As the planet warms and the active area of permafrost that thaws and refreezes each year extends, huge of amounts of carbon dioxide and methane will be released into the atmosphere.
"Once this process begins," UNEP explains, "it will operate in a feedback loop known as the permafrost carbon feedback, which has the effect of increasing surface temperatures and thus accelerating the further warming of permafrost - a process that would be irreversible on human timescales."
Another threat that has been understated, according to research published in Environmental Research Letters on Tuesday, is the level of sea rise.
Scientists assert in this new study that the Intergovernmental Panel on Climate Change (IPCC) sea level projections have been "biased low," and the sea level is rising 60% faster than the IPCC predictions, heading towards a rise of one meter by the end of the century.

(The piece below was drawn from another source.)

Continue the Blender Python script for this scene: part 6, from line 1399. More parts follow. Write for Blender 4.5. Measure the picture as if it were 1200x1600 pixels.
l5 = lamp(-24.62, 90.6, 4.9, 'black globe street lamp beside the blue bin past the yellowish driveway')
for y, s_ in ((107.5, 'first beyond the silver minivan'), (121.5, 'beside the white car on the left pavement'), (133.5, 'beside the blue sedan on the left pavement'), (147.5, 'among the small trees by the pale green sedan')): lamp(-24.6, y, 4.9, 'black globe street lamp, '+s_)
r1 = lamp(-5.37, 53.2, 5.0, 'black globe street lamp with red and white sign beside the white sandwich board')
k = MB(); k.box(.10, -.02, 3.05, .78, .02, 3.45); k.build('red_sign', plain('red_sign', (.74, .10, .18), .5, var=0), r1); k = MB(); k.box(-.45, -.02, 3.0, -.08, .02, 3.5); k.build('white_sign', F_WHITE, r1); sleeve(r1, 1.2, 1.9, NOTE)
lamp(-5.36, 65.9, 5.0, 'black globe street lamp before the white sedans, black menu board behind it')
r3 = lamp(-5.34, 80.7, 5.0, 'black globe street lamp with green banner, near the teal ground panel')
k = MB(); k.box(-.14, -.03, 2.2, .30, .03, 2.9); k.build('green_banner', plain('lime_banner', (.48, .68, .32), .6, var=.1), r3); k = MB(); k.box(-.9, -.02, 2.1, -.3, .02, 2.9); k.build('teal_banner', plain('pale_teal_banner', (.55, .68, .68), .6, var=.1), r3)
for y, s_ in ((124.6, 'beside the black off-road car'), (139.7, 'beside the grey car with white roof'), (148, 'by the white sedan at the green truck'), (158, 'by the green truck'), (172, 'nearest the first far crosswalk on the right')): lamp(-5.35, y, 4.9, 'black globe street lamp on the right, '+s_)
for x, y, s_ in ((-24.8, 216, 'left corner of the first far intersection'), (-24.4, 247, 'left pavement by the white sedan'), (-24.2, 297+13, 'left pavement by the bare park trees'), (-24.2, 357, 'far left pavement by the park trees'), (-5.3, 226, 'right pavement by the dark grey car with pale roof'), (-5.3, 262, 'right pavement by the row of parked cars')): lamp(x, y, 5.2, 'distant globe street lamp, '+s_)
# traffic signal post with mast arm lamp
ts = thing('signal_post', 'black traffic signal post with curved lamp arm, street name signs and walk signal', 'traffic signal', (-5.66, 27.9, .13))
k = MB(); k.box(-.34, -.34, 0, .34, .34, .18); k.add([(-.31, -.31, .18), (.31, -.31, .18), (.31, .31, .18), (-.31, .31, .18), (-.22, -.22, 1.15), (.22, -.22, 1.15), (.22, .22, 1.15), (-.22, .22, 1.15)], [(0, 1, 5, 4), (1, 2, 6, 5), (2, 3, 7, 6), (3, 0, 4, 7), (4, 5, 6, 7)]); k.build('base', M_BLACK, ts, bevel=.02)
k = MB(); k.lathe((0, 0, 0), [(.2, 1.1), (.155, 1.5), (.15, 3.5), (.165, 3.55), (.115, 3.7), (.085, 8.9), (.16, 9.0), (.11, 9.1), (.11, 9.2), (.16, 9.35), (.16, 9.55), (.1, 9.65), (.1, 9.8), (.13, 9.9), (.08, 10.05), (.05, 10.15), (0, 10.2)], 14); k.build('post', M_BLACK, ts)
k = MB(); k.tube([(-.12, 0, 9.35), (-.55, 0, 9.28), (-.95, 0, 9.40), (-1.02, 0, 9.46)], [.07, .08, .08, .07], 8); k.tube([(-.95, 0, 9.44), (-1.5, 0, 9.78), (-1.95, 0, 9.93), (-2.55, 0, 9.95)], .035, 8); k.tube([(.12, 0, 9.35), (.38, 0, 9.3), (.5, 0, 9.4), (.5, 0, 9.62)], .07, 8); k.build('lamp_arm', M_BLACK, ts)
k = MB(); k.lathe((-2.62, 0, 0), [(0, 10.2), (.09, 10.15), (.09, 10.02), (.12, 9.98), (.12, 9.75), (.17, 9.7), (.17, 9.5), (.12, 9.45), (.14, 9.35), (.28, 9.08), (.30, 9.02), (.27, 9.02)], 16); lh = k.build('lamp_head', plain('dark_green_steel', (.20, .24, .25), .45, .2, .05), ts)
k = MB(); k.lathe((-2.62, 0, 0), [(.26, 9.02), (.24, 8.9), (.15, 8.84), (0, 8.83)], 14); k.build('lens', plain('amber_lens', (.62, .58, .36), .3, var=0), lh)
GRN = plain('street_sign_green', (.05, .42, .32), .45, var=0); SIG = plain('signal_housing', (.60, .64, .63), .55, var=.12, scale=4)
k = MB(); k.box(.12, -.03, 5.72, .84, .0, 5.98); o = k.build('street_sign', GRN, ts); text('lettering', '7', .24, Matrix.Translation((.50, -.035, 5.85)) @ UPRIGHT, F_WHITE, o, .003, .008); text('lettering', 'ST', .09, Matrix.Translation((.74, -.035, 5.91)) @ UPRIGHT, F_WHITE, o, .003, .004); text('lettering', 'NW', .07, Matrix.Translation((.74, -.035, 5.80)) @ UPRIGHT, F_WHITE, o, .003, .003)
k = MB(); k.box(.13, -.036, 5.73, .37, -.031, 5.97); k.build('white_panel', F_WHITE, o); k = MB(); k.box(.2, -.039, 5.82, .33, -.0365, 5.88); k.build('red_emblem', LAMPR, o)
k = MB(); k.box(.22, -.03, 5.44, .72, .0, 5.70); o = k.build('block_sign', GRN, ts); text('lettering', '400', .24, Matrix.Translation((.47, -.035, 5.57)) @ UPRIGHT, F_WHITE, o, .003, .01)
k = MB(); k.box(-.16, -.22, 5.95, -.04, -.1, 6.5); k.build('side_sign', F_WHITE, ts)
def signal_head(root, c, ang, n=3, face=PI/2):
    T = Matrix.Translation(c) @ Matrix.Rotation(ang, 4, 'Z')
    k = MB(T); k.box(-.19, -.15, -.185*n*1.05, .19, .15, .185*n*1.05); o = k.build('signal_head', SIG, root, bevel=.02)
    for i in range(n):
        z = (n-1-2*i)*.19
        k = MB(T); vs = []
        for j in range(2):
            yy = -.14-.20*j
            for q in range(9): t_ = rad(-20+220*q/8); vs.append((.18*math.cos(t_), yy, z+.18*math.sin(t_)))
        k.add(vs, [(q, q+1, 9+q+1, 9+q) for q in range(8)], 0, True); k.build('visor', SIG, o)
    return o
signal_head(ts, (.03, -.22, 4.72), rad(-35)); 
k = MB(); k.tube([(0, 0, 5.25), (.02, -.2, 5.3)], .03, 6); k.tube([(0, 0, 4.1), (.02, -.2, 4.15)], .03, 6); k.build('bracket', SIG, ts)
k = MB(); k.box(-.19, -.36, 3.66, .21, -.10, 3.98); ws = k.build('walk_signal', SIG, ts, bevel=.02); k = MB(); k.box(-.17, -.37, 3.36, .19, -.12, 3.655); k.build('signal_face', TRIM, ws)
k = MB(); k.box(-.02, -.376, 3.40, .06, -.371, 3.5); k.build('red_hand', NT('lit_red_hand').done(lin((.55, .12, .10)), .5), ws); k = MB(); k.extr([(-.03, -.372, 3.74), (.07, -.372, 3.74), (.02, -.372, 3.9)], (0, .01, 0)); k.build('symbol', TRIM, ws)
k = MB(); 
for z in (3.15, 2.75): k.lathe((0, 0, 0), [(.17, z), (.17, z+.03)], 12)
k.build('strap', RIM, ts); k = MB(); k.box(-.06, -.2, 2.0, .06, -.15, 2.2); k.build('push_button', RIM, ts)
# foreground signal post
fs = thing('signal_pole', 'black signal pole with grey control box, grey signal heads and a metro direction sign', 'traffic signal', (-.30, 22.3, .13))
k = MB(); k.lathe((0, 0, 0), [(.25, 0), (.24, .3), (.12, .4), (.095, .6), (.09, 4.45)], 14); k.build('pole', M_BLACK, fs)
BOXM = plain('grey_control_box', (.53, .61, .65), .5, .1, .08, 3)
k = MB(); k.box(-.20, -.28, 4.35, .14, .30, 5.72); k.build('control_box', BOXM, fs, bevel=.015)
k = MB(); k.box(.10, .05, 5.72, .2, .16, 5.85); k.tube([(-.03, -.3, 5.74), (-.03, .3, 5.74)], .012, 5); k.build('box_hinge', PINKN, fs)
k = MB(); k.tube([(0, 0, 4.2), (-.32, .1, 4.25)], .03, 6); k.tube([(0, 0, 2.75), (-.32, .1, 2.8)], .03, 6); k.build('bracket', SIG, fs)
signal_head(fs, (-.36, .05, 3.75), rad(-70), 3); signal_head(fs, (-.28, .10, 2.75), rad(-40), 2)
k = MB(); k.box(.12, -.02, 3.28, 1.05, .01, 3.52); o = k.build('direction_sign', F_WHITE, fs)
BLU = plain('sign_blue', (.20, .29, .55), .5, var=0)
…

"I would say that a metre of sea level rise by the end of the century is probably close to what you would find if you polled the people who know best," study co-author Grant Foster told Agence France Presse.
"In low-lying areas where you have massive numbers of people living within a metre of sea level, like Bangladesh, it means that the land that sustains their lives disappears, and you have hundreds of millions of climate refugees, and that can lead to resource wars and all kinds of conflicts," he added.
"For major coastal cities like New York, probably the principal effect would be what we saw in Hurricane Sandy.